Julkunen, K. 2001

Situation- and task- Specific Motivation in Foreign Language Learning.
in Dornyei 2001b

言語学習におけるMotivationは、①生徒本来が持つパーソナリティの一部であるtrait motivationと、②学習環境に特有の「その場」のものであるsituation specific(learning context)に関するmotivationに2分できる。古くから①に関する研究が行われてきたが、最近は②にも注目が集まっている。

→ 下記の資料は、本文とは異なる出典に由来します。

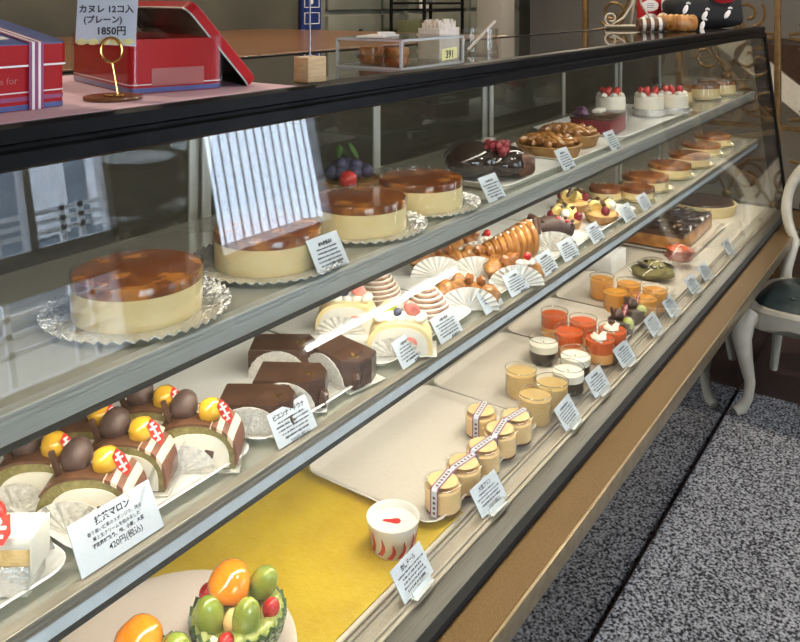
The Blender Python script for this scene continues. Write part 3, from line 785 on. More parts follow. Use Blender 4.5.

本論文は、motivation②の中の、特にタスクに焦点をあて、タスクがmotivationにどの様な影響を与えるかをまとめている。
 著者の過去の研究において、2群にそれぞれopen/closed taskを、3つの異なるsituation(個人/協力的/競争的な環境)で実施した。個人とは、1人でタスクを行う。協力的とは、2・3人のグループで行う。競争的とは、他人と競争する。タスクは語彙タスク。タスクの前後で、生徒のstate motivationを測定した。タスクの前後におけるモチベーションの違いを見ることによって、タスクがモチベーションに与える影響がみてとれる。結果は、個人的・競争的な状況では、成績上位者はよりpositiveな結果を示しており、特にclosed taskでそれが顕著だった。協力的な状況では、全ての結果がpositiveであり、成績にかかわらず、またタスクタイプにかかわらず、もっとも動機付けの高い結果となった。また、おおむねclosedよりもopenタスクの方がより動機付けを高めるといえる。
 著者は、Boekaerts1987のモデルを引用しながら、タスクはsituation specificなmotivationに影響を与えるので、適切なタイプのタスクを、生徒に応じて効果的に使い分けることが重要であると述べている。
Boekaerts, 1987. Individual differences in the appraisal of learning tasks: An integrative view of emotion and cognition. in Communication and Cognition, 20.